**** MATERIAL SHOWN ****

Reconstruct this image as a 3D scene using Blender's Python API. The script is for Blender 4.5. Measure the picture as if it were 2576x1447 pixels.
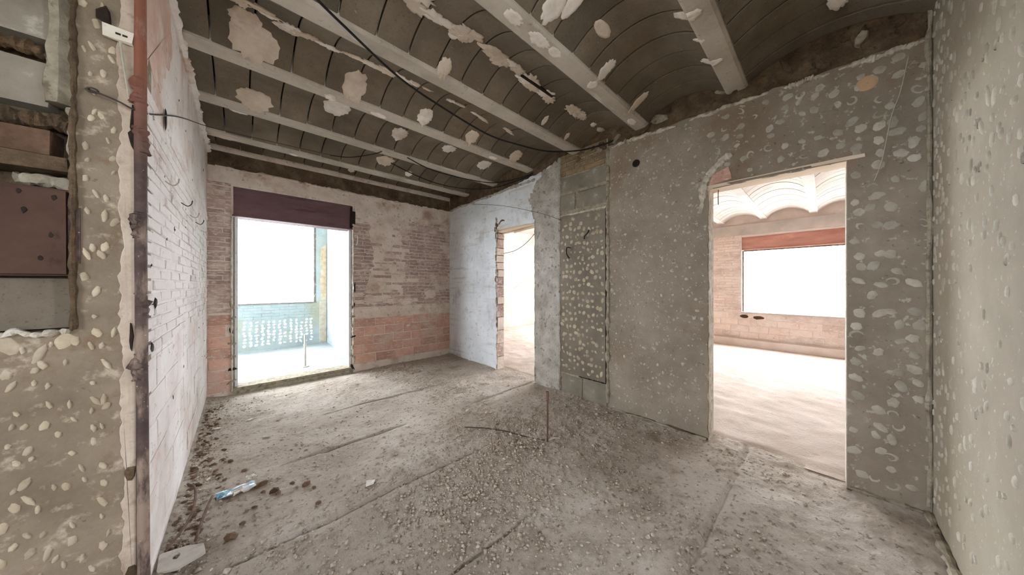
import bpy, bmesh, math, random
import numpy as np
from mathutils import Vector, Matrix
from mathutils.geometry import tessellate_polygon

R = random.Random(7)
SC = bpy.context.scene
for o in list(bpy.data.objects):
    bpy.data.objects.remove(o)
COL = SC.collection

# ------------------------------------------------------------------ dimensions (metres)
XL, XR, YF, YN, YS = -0.286, 2.845, 4.752, -0.412, 1.83   # left, right, far, near wall; corner of the left wall
X2, YB2 = 7.8, 6.6                                        # window wall and end wall of the second room
JZ = 2.815                                                # underside of the joists
ZC = 3.0

# ------------------------------------------------------------------ camera
cam = bpy.data.cameras.new('camera')
cam.sensor_width = 36.0
cam.lens = 732.0 / 2576.0 * 36.0
cam.shift_y = -7.5 / 2576.0
cam.clip_start = 0.02
cam.clip_end = 500
co = bpy.data.objects.new('camera', cam)
COL.objects.link(co)
co.location = (0, 0, 1.3)
co.rotation_euler = (math.radians(90), 0, -math.radians(42.936))
SC.camera = co

# ------------------------------------------------------------------ sky, daylight openings, exposure
SC.view_settings.view_transform = 'Standard'
SC.view_settings.look = 'None'
SC.view_settings.gamma = 1.0
SC.view_settings.use_curve_mapping = False
SC.view_settings.exposure = 0.72
SC.cycles.max_bounces = 10
SC.cycles.diffuse_bounces = 7
SC.cycles.use_denoising = True
SC.cycles.sample_clamp_indirect = 12

w = bpy.data.worlds.new('sky')
SC.world = w
w.use_nodes = True
bg = w.node_tree.nodes['Background']
bg.inputs['Color'].default_value = (0.85, 0.905, 1.0, 1)
bg.inputs['Strength'].default_value = 22.0


def portal(name, loc, rot, sx, sy):
    l = bpy.data.lights.new(name, 'AREA')
    l.shape = 'RECTANGLE'
    l.size, l.size_y = sx, sy
    l.cycles.is_portal = True
    o = bpy.data.objects.new(name, l)
    COL.objects.link(o)
    o.location = loc
    o.rotation_euler = rot
    return o


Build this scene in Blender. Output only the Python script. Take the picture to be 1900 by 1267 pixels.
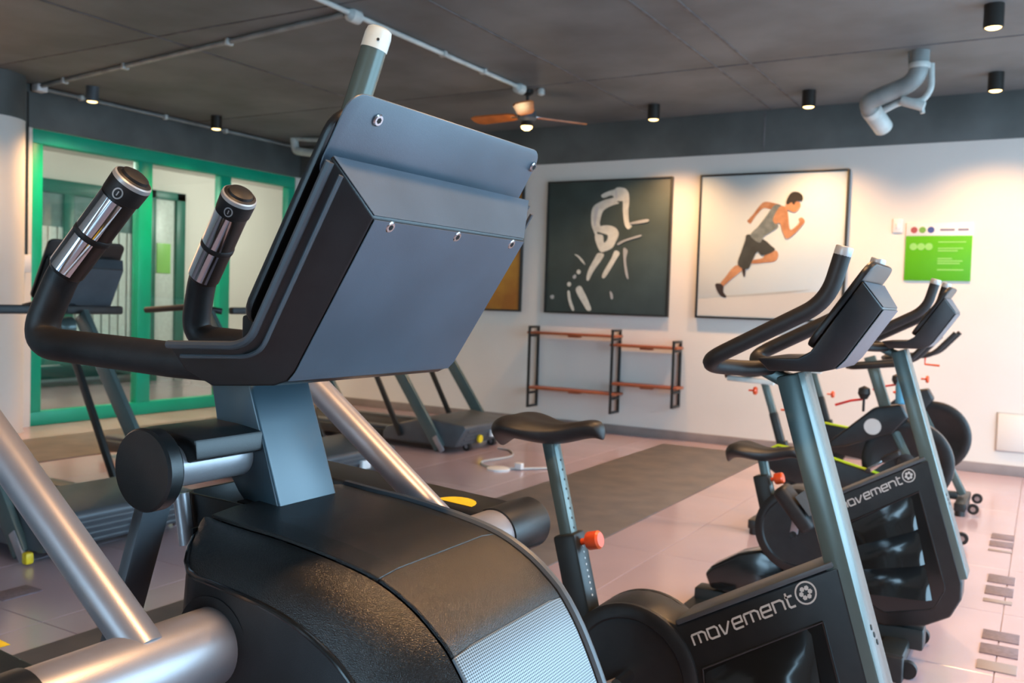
import bpy, bmesh, math, random
from mathutils import Vector, Matrix
random.seed(7)
for o in list(bpy.data.objects): bpy.data.objects.remove(o)
S = bpy.context.scene
COL = S.collection
# ------------------------------------------------------------------ camera
FPX, H = 1692.0, 1.28
YAW, ROLL, PITCH = math.radians(30.3), math.radians(1.8), math.atan(73/1692.0)
fw = Vector((-math.sin(YAW)*math.cos(PITCH), math.cos(YAW)*math.cos(PITCH), -math.sin(PITCH)))
r0 = Vector((math.cos(YAW), math.sin(YAW), 0)); u0 = r0.cross(fw)
rt = r0*math.cos(ROLL)+u0*math.sin(ROLL); up = -r0*math.sin(ROLL)+u0*math.cos(ROLL)
C = Vector((0, 0, H))
cd = bpy.data.cameras.new('camera'); cam = bpy.data.objects.new('camera', cd); COL.objects.link(cam)
cam.matrix_world = Matrix(((rt.x, up.x, -fw.x, 0), (rt.y, up.y, -fw.y, 0), (rt.z, up.z, -fw.z, H), (0, 0, 0, 1)))
cd.sensor_width = 36; cd.lens = 36*FPX/1900; cd.clip_start = .02; cd.clip_end = 200
cd.dof.use_dof = True; cd.dof.focus_distance = 1.35; cd.dof.aperture_fstop = 8.0
S.camera = cam
def at(x, y, Y):                      # the point at distance Y on the sight line of a photo position
    d = fw+rt*((x-950)/FPX)-up*((y-633.5)/FPX)
    return C+d*(Y/d.y)
def xz(x, y, Y):
    p = at(x, y, Y); return (p.x, p.z)
# ------------------------------------------------------------------ daylight, exposure
W = bpy.data.worlds.new('world'); S.world = W; W.use_nodes = True
bg = W.node_tree.nodes['Background']; bg.inputs[0].default_value = (.47, .76, 1.0, 1); bg.inputs[1].default_value = 7.2
S.view_settings.view_transform = 'Standard'; S.view_settings.look = 'None'
S.view_settings.exposure = 0.14; S.view_settings.gamma = 1; S.view_settings.use_curve_mapping = False
LAMP_W = 150
# ------------------------------------------------------------------ materials
MATS = {}
def mat(name, col, rough=.5, metal=0, var=0, vscale=4, bump=0, bscale=200, spec=.5, emit=None, estr=0, col2=None, stretch=None, coat=0, detail=4, croom=.1):
    m = bpy.data.materials.new(name); m.use_nodes = True; nt = m.node_tree; b = nt.nodes['Principled BSDF']
    b.inputs['Roughness'].default_value = rough; b.inputs['Metallic'].default_value = metal
    b.inputs['Specular IOR Level'].default_value = spec
    b.inputs['Coat Weight'].default_value = coat; b.inputs['Coat Roughness'].default_value = croom
    c = (*col, 1)
    tc = nt.nodes.new('ShaderNodeTexCoord'); src = tc.outputs['Object']
    if stretch:
        mp = nt.nodes.new('ShaderNodeMapping'); mp.inputs['Scale'].default_value = stretch
        nt.links.new(src, mp.inputs[0]); src = mp.outputs[0]
    n = nt.nodes.new('ShaderNodeTexNoise'); n.inputs['Scale'].default_value = vscale; n.inputs['Detail'].default_value = detail
    nt.links.new(src, n.inputs['Vector'])
    mx = nt.nodes.new('ShaderNodeMix'); mx.data_type = 'RGBA'
    k2 = col2 if col2 else tuple(max(0, v*(1-var)) for v in col)
    mx.inputs[6].default_value = c; mx.inputs[7].default_value = (*k2, 1)
    rmp = nt.nodes.new('ShaderNodeMapRange'); rmp.inputs[1].default_value = .35; rmp.inputs[2].default_value = .65
    nt.links.new(n.outputs['Fac'], rmp.inputs[0]); nt.links.new(rmp.outputs[0], mx.inputs[0])
    nt.links.new(mx.outputs[2], b.inputs['Base Color'])
    if bump:
        n2 = nt.nodes.new('ShaderNodeTexNoise'); n2.inputs['Scale'].default_value = bscale; n2.inputs['Detail'].default_value = 2
        nt.links.new(src, n2.inputs['Vector'])
        bp = nt.nodes.new('ShaderNodeBump'); bp.inputs['Strength'].default_value = bump; bp.inputs['Distance'].default_value = .002
        nt.links.new(n2.outputs['Fac'], bp.inputs['Height']); nt.links.new(bp.outputs[0], b.inputs['Normal'])
    if emit:
        b.inputs['Emission Color'].default_value = (*emit, 1); b.inputs['Emission Strength'].default_value = estr
    MATS[name] = m; return m
mat('tile', (.46, .355, .395), .22, var=.10, vscale=1.3, bump=.03, bscale=30, coat=.3)
mat('grout', (.42, .36, .38), .8, var=.2)
mat('rubber_floor', (.085, .08, .085), .55, var=.35, vscale=5, bump=.3, bscale=220, col2=(.13, .115, .11))
mat('plaster', (.80, .755, .70), .75, var=.05, vscale=1.2, bump=.05, bscale=90)
mat('dark_paint', (.115, .128, .125), .55, var=.3, vscale=2.5, bump=.2, bscale=25)
mat('concrete', (.185, .20, .205), .62, col2=(.12, .128, .13), vscale=1.3, bump=.25, bscale=14, detail=8)
mat('seam', (.17, .17, .175), .7, var=.4, vscale=9)
mat('baseboard', (.30, .25, .24), .5, var=.2)
mat('green', (.0, .43, .25), .35, var=.12, vscale=3)
mat('dark_green', (.01, .16, .12), .4, var=.2)
mat('plastic', (.014, .015, .016), .33, var=.3, vscale=30, bump=.16, bscale=900, spec=.6)
mat('plastic_grain', (.014, .013, .012), .25, var=.35, vscale=60, bump=.42, bscale=800, spec=.75)
mat('panel_plastic', (.085, .115, .15), .36, var=.2, vscale=8, bump=.12, bscale=900, spec=.85)
mat('gloss_black', (.012, .014, .015), .13, var=.3, vscale=6, coat=.6)
mat('rubber', (.018, .018, .019), .5, var=.3, vscale=40, bump=.1, bscale=500)
mat('silver', (.43, .41, .43), .36, metal=.55, var=.1, vscale=12, bump=.06, bscale=700)
mat('steel_paint', (.11, .155, .15), .26, metal=.25, var=.12, vscale=6)
mat('column_paint', (.05, .095, .125), .33, metal=.1, var=.12, vscale=4, spec=.9)
mat('chrome', (.75, .76, .78), .08, metal=1, var=.08)
mat('bolt', (.62, .64, .66), .2, metal=1, var=.1)
mat('hole', (.006, .006, .006), .7, var=.2)
mat('frame_black', (.02, .024, .024), .4, var=.3, vscale=10)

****

TO DO => Work out how many lines of the listing above include "Python". Answer with the number and nothing more.

CORRECT RESULT => 2